I sang Mozart’s Requiem to commemorate the 200th anniversary of both his birth (1956) and his death (1991). I’ve sung Handel’s Messiah multiple times, Beethoven’s Missa Solemnis, Honegger’s “Joan of Arc at the Stake,” Bach chorales, Bach’s St. Matthew Passion, and Bach’s Mass in B minor — and thereby hangs a tale.
My wife Jolie and I began a friendly relationship our senior year in college, when our two schools joined forces to perform the B minor Mass with full orchestra and professional soloists. She was a voice major in the women’s chorus. I was a singer in the men’s. We’d met a year earlier when she was dating my roommate, who later dropped her. Our relationship began casually but blossomed into romance within a year. We married 61 years ago.
Whenever we hear the B minor Mass (which isn’t often), we gaze fondly into each other’s eyes and recite, in two-part harmony, “Listen, dear, they’re playing our song.”
Marriage aside, liturgical music has played a huge part in my life. I find the sweep, scope, and majestic beauty of these human creations breathtaking, profoundly moving, paeans to a God beyond our understanding.
Singing, or now mostly listening to, these musical tributes to an unknowable Essence, a Creator that transcends human ability to understand, uplifts me beyond description. That emotional response is what kept me from denying the existence of God. There had to be something that inspired humans to create such beauty on His behalf.
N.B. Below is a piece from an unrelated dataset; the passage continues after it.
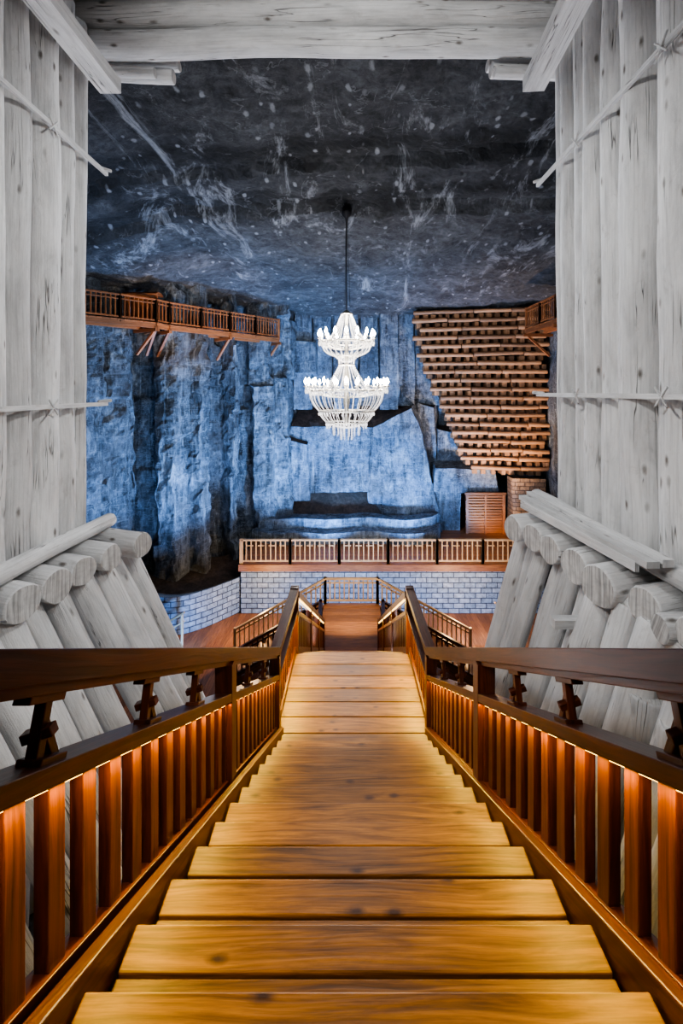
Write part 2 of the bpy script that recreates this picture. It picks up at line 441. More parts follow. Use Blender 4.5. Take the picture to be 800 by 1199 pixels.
# ------------------------------------------------------------------ lower platform with double side flights
mb=MB()
ZP=-8.06; ZF=-10.1
for i in range(14):
    y=13.7+i*.224; mb.box((-1.0,y,ZP-.06),(1.12,y+.218,ZP),0)
for sgn,xs in ((-1,-1.0),(1,1.12)):
    for i in range(11):
        z=ZP-.17*(i+1); x0=xs+sgn*i*.3; x1=xs+sgn*(i+1)*.3+sgn*.03
        mb.box((min(x0,x1),15.0,z-.05),(max(x0,x1),16.75,z),0,'y')
        mb.box((x0-.012,15.0,z-.01),(x0+.012,16.75,z+.13),0,'y')
    xe=xs+sgn*3.45
    for y in (15.0,16.78):
        mb.beam((xs,y,ZP-.12),(xe,y,ZF+.08),.05,.34,0)
    for y in (13.8,16.7):
        mb.box((xs-.08,y-.08,ZF),(xs+.08,y+.08,ZP-.06),0,'z')
mb.build("platform_staircase",[M_floor],bevel=.006)
def bal_rail(mb, p0, p1, h=.95, sp=.16, bw=.05, post=.11, mi=0, ends=(True,True), low=.12, hw=.12, second=True):
    p0,p1=V(p0),V(p1); L=(p1-p0).length; n=max(1,int(L/sp)); Z=V((0,0,1))
    mb.beam(p0+Z*h,p1+Z*h,hw,.07,mi); mb.beam(p0+Z*low,p1+Z*low,.06,.07,mi)
    if second: mb.beam(p0+Z*(h-.16),p1+Z*(h-.16),.05,.05,mi)
    for i in range(1,n):
        q=p0.lerp(p1,i/n); mb.box((q.x-bw/2,q.y-bw/2,q.z+low),(q.x+bw/2,q.y+bw/2,q.z+h-.03),mi,'z')
    for e,q in zip(ends,(p0,p1)):
        if e: mb.box((q.x-post/2,q.y-post/2,q.z-.1),(q.x+post/2,q.y+post/2,q.z+h+.06),mi,'z')
mb=MB()
bal_rail(mb,(-.95,16.8,ZP),(1.05,16.8,ZP),sp=.17)
bal_rail(mb,(-.95,16.8,ZP),(-4.4,16.8,ZF+.1),sp=.2); bal_rail(mb,(1.05,16.8,ZP),(4.6,16.8,ZF+.1),sp=.2)
bal_rail(mb,(-1.0,14.95,ZP),(-4.4,14.95,ZF+.1),sp=.2,mi=1); bal_rail(mb,(1.12,14.95,ZP),(4.6,14.95,ZF+.1),sp=.2,mi=1)
bal_rail(mb,(-.95,13.8,ZP),(-1.0,14.95,ZP),sp=.15,mi=1); bal_rail(mb,(1.05,13.8,ZP),(1.12,14.95,ZP),sp=.15,mi=1)
mb.build("platform_railing",[M_pale,M_rail],bevel=.006)

# ------------------------------------------------------------------ floor of the chamber
mb=MB()
x=-9.0
while x<9.5:
    mb.box((x,5.4,ZF-.08),(x+.245,20.1,ZF),0,'y'); x+=.25
mb.build("floor",[M_floor])
mb=MB()
mb.box((-14,4,ZF-.4),(13,29,ZF-.09),0)
mb.build("ground",[M_dark])
# short sloping hand rails at the edges of the plank floor
for (xa,za,xb,zb,y) in ((-7.8,-9.45,-6.6,-8.75,17.5),(7.2,-9.1,5.9,-8.55,17.9)):
    mb=MB()
    mb.beam((xa,y,za),(xb,y,zb),.08,.07); mb.beam((xa,y,za-.35),(xb,y,zb-.35),.05,.05)
    for t in (.08,.92):
        x=xa+(xb-xa)*t; z=za+(zb-za)*t; mb.box((x-.04,y-.04,ZF),(x+.04,y+.04,z),0,'z')
    mb.build("ramp_handrail",[M_pale],bevel=.006)

# ------------------------------------------------------------------ terrace
ZT=-7.85
mb=MB()
grid_wall(mb,[(-5.0,20.1),(8.9,20.1)],ZF,-8.15,.5,0)
mb.box((-5.0,20.11,ZF),(8.9,20.4,-8.16),0)
mb.build("brick_retaining_wall",[M_brick])
mb=MB()
mb.box((-5.1,20.02,-8.15),(9.0,20.42,ZT),0)
y=20.42
while y<27.4:
    mb.box((-5.1,y,ZT-.06),(11,y+.24,ZT-.005),0); y+=.25
mb.build("terrace_floor",[M_floor],bevel=.004)
mb=MB()
xs=[-5.0,-2.75,-.5,1.75,4.0,6.1,8.2]
for a,b in zip(xs[:-1],xs[1:]):
    bal_rail(mb,(a,20.2,ZT),(b,20.2,ZT),h=1.08,sp=.21,bw=.05,post=.14,hw=.14,second=False)
    for i in range(4):
        xa=a+.25+i*.5
        mb.box((xa,20.175,ZT+.80),(xa+.3,20.225,ZT+.84),0)
mb.build("terrace_railing",[M_pale],bevel=.006)

# curved parapet
mb=MB()
arc=[(-9.4,19.2),(-8.7,18.55),(-7.9,18.2),(-7.1,18.25),(-6.3,18.8),(-5.6,19.6),(-5.1,20.2)]
def smooth(path,k=3):
    for _ in range(k):
        q=[path[0]]
        for a,b in zip(path[:-1],path[1:]):
            q+= [(a[0]*.75+b[0]*.25,a[1]*.75+b[1]*.25),(a[0]*.25+b[0]*.75,a[1]*.25+b[1]*.75)]
        q.append(path[-1]); path=q
    return path
arc=smooth(arc)
grid_wall(mb,arc,ZF,-8.5,.5,0)
inner=[(x+.12,y+.28) for x,y in arc]
grid_wall(mb,inner,ZF,-8.5,.5,0)
for (a,b,c,d) in zip(arc[:-1],arc[1:],inner[1:],inner[:-1]):
    mb.add([(a[0],a[1],-8.5),(b[0],b[1],-8.5),(c[0],c[1],-8.5),(d[0],d[1],-8.5)],[(0,1,2,3)],[[(0,0),(.3,0),(.3,.3),(0,.3)]],0,r=.5)
mb.build("curved_brick_parapet",[M_brick])
mb=MB()
vs=[];fs=[];uvs=[]
m=len(inner)
for k in range(9):
    for i,(x,y) in enumerate(inner):
        t=k/8; bx=-10.8+ (i/(m-1))*5.3; by=19+(i/(m-1))*4.5
        p=V((x+(bx-x)*t,y+(by-y)*t,-8.7+.35*t)); vs.append(p+disp(p,.15,1.2)*(1 if k else 0))
for k in range(8):
    for i in range(m-1):
        fs.append((k*m+i,k*m+i+1,(k+1)*m+i+1,(k+1)*m+i)); uvs.append([(0,0),(1,0),(1,1),(0,1)])
mb.add(vs,fs,uvs,0,True)
mb.build("soil_bed",[M_ledge])

# ------------------------------------------------------------------ rock walls
mb=MB()
lp=[(-12.5,5.0),(-13,10),(-12.8,14.5),(-11.4,16.6),(-11.5,17.2),(-9.5,18.9),(-10.1,20.6),(-9.3,20.9),(-8.9,20.1),(-8.0,19.9),(-7.75,21.0),(-7.1,20.8),(-6.9,21.3),(-7.8,23.0),(-6.9,23.3),(-6.0,22.4),(-5.9,23.0),(-6.5,24.5),(-5.7,24.7),(-5.3,23.9),(-4.3,24.0),(-4.25,24.5),(-3.5,24.5),(-3.35,25.6),(-3.2,27.6)]
def lean(p,t):
    k=noise.noise(V((p.x*.35,p.y*.35,p.z*.10)))
    st=math.floor((p.z+10+math.sin(math.floor(p.x*.7)*2.3)*1.2)/3.4)
    k2=noise.noise(V((math.floor(p.x*.8)*1.7+st*7.3,math.floor(p.y*.6)*.9,st*3.1)))
    return V(p)+V((-.77,.64,0))*(k*.35+k2*.55+(t-.5)*.5)
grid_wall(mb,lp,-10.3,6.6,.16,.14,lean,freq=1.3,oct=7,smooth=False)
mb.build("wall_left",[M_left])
mb=MB()
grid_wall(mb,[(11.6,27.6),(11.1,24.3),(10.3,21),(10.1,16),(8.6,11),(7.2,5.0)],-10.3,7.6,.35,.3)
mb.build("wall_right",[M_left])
mb=MB()
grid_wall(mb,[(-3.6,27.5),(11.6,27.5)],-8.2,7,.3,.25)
F=25.7
rock_prism(mb,[(-3.5,F,-6.0),(1.2,F,-6.0),(1.3,F,-2.0),(-3.5,F,-2.0)],[(-3.5,27.5,-6.0),(1.2,27.5,-6.0),(1.3,27.2,-.6),(-2.9,27.2,-.6)],topmi=1)
# a second cut face stepping forward on the left of the recess
rock_prism(mb,[(-3.6,25.1,-6.2),(-2.3,25.2,-6.2),(-2.5,25.4,-3.0),(-3.5,25.3,-2.7)],[(-3.6,26,-6.2),(-2.3,26,-6.2),(-2.4,26,-2.7),(-3.6,26,-2.4)],topmi=1,amp=.07)
fr=[(1.0,24.9,-7.9),(5.2,24.7,-7.9),(4.75,24.8,-5.6),(4.35,24.9,-3.6),(4.0,25.1,-2.0),(3.5,25.3,-.9),(1.3,25.6,-2.0)]
bk=[(1.0,27.5,-7.9),(5.6,27.5,-7.9),(5.2,27.5,-5.6),(4.9,27.5,-3.6),(4.6,27.5,-2.0),(4.2,27.5,-.6),(1.3,27.5,-.6)]
rock_prism(mb,fr,bk,topmi=1)
# sloping shelf, shade coloured into its top: wide at lip, narrowing to back
rock_prism(mb,[(-4.3,24.5,-8),(1.9,24.3,-8),(1.8,24.5,-6.75),(-4.2,24.7,-6.8)],[(-4.3,26,-8),(1.9,26,-8),(.9,25.9,-5.65),(-3.3,25.9,-5.7)],topmi=1,amp=.09)
for x0,x1,yf,zb,ztp in ((-3.4,-2.3,26.4,-1,5.4),(-2.3,-1.1,26.9,-1,5.4),(-1.0,.5,26.5,-1.0,5.4),(.6,1.75,27.0,-1,5.4),(1.8,2.9,26.1,-1,5.2),(2.9,3.9,26.4,-.8,5.2),(3.95,5.3,26.6,.2,4.9)):
    rock_prism(mb,[(x0,yf,zb),(x1,yf-.05,zb),(x1-.06,yf+.15,ztp),(x0+.06,yf+.2,ztp)],[(x0,27.6,zb),(x1,27.6,zb),(x1,27.6,ztp),(x0,27.6,ztp)],amp=.06)
rock_prism(mb,[(-3.3,26.0,1.2),(-2.0,26.0,1.2),(-2.1,26.2,3.0),(-3.3,26.2,3.1)],[(-3.3,27.6,1.0),(-2.0,27.6,1.0),(-2.0,27.6,3.2),(-3.3,27.6,3.2)],amp=.06,topmi=1)
rock_prism(mb,[(3.95,26.3,-4.6),(5.2,26.1,-4.6),(5.0,26.3,-.9),(4.1,26.5,-.6)],[(3.9,27.6,-4.6),(5.6,27.6,-4.6),(5.6,27.6,-.5),(3.9,27.6,-.4)],topmi=1,amp=.06)
rock_prism(mb,[(5.2,26.2,-4.6),(6.9,26.0,-4.6),(6.3,26.2,-2.4),(5.3,26.4,-2.2)],[(5.2,27.6,-4.6),(7.2,27.6,-4.6),(6.8,27.6,-2.0),(5.2,27.6,-2.0)],topmi=1,amp=.06)
rock_prism(mb,[(3.9,26.7,-.6),(5.6,26.7,-.8),(4.9,26.8,.9),(3.95,26.8,1.0)],[(3.9,27.6,-.6),(6,27.6,-.6),(6,27.6,1.2),(3.9,27.6,1.2)],amp=.06)
rock_prism(mb,[(4.7,24.9,-5.6),(8.4,24.7,-5.7),(8.2,24.8,-4.35),(4.9,25.0,-4.3)],[(4.7,26.5,-5.6),(8.4,26.5,-5.7),(8.2,26.5,-4.0),(4.9,26.5,-4.0)],amp=.05)
rock_prism(mb,[(4.7,25.1,-8),(6.3,25.1,-8),(6.3,25.1,-5.6),(4.7,25.1,-5.6)],[(4.7,26.5,-8),(6.3,26.5,-8),(6.3,26.5,-5.6),(4.7,26.5,-5.6)],amp=.05)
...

The worlds of nature and music merge in the philosophical concept known as “music of the spheres,” which regards movements of celestial bodies as a form of music. The idea was introduced by Pythagoras and further explored by 16th-century astronomer Johannes Kepler. He believed this “music” was inaudible, but that it could be “heard” by the soul. Perhaps my own experiences with nature and music were not so unusual after all.
“We … have made music as a ladder for your souls,” Baha’u’llah wrote, “a means whereby they may be lifted up unto the realm on high.” In the Baha’i Faith, “Music is regarded as a praiseworthy science … spiritual melodies, songs and tunes … bring the earthly music into harmony with the celestial melody … what heavenly joy and life it conferreth.”
Though unknowable, God is believable through the “joy and ecstasy” of heavenly melodies.